Francis Rocard : « Mon sentiment, c’est que nous avons a priori 4 mois devant nous, si on prend le symétrique du moment de réveil avec la date du périhélie, et du point de vue de la science il faut évidemment compléter ce qui n’a pas pu être fait en novembre. Des séquences ont déjà été établies en concertation avec les scientifiques en fonction à la fois de la consommation d’énergie et des risques. Au début, cela sera faible consommation, faible risque. Mais après, va se poser la question suivante : dans quel ordre de priorité devons-nous agir pour les manips un peu plus risquées, notamment APXS qui n’a pas fait les mesures que l’on attend de lui, et puis, surtout, le forage. Le forage va être une décision particulièrement délicate. Il semble que cela soit envisageable moyennant une rotation, maintenant que va-t-il se passer dès que la foreuse touchera le matériau en face, est-ce que l’on ne va pas tout perdre ? »

Le forage va être une décision particulièrement délicate

Justement, y a-t-il des capteurs sur Philae qui permettraient de faire un léger test de forage et de voir si l’atterrisseur bouge ?
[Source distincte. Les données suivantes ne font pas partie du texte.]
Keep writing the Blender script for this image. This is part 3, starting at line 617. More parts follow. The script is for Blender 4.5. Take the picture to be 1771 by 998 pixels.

Francis Rocard : «  Ce n’est pas simple. Il y a des capteurs qui enregistrent les mouvements. CASSE (Comet Acoustic Surface Sounding Experiment) se comporte un peu comme un sismomètre et on le met en route dès que l’on fait bouger un mécanisme pour avoir la vérification que le mécanisme a bien fonctionné, pendant la durée prévue, etc. Par contre, CASSE n’est évidemment pas asservi aux mouvements des instruments comme la foreuse et il ne peut pas faire stopper une opération ; c’est trop compliqué à mettre en œuvre et on n’y arrivera pas. Il va donc falloir évaluer la distance jusqu’au contact, déployer l’outil dans un 1er temps presque jusque-là, vérifier qu’il n’y a pas eu de contact, lancer un forage de quelques millimètres, vérifier, recommencer, etc. Je pense qu’il y a matière à faire des choses et, pour moi, la priorité reste sans conteste le forage. »


Francis Rocard présente la comète 67P sur les Champs-Elysées en mai 2015. Crédits : CNES.
Pourquoi est-ce si important ?

Francis Rocard : « Parce que l’un des principaux objectifs de la mission Rosetta est de déterminer la nature moléculaire de ce matériau organique qui couvre la surface et que l’on ne connaît toujours pas ! Les instruments VIRTIS et COSIMA sur l’orbiteur apportent des éléments de réponse : VIRTIS nous dit qu’il y a des radicaux CH à la surface du noyau, et on voit par ailleurs de nombreuses molécules partout ; COSIMA a un peu de mal à analyser les poussières qu’il récolte et, en plus, on sait que COSIMA casse les molécules parce que c’est du bombardement d’ions, donc on a besoin des résultats de COSAC sur Philae. COSAC utilise une technique complémentaire qui est le dégazage à travers une pyrolyse. Il nous faut évidemment les 2, COSIMA et COSAC, et la somme des 2 devrait permettre de remonter à la nature de ce matériau primordial. Je rappelle que les comètes sont probablement les objets les plus riches en matériaux organiques dans le Système solaire. Plus les molécules que l’on identifiera seront lourdes et grosses, plus la situation sera intéressante. On peut penser que "ce qui est fait n’est plus à faire" et que si on avait déjà de très grosses molécules organiques dans les comètes, quand ces comètes ont ensemencé la Terre il y a des milliards d’années, ces même molécules placées dans un milieu encore plus favorable, comme le bouillon de culture tiédasse qu’étaient les océans, ont permis de passer à des molécules prébiotiques et finalement au vivant ! »


Philae sur la comète 67P. Crédits : CNES/Ill. Mira productions.

Rosetta est une mission de l’ESA avec des contributions de ses États membres et de la NASA. Philae, l’atterrisseur de Rosetta, est fourni par un consortium dirigé par le DLR, le MPS, le CNES et l'ASI. Rosetta est la 1ere mission dans l'histoire à se mettre en orbite autour d’une comète, à l’escorter autour du Soleil, et à déployer un atterrisseur à sa surface.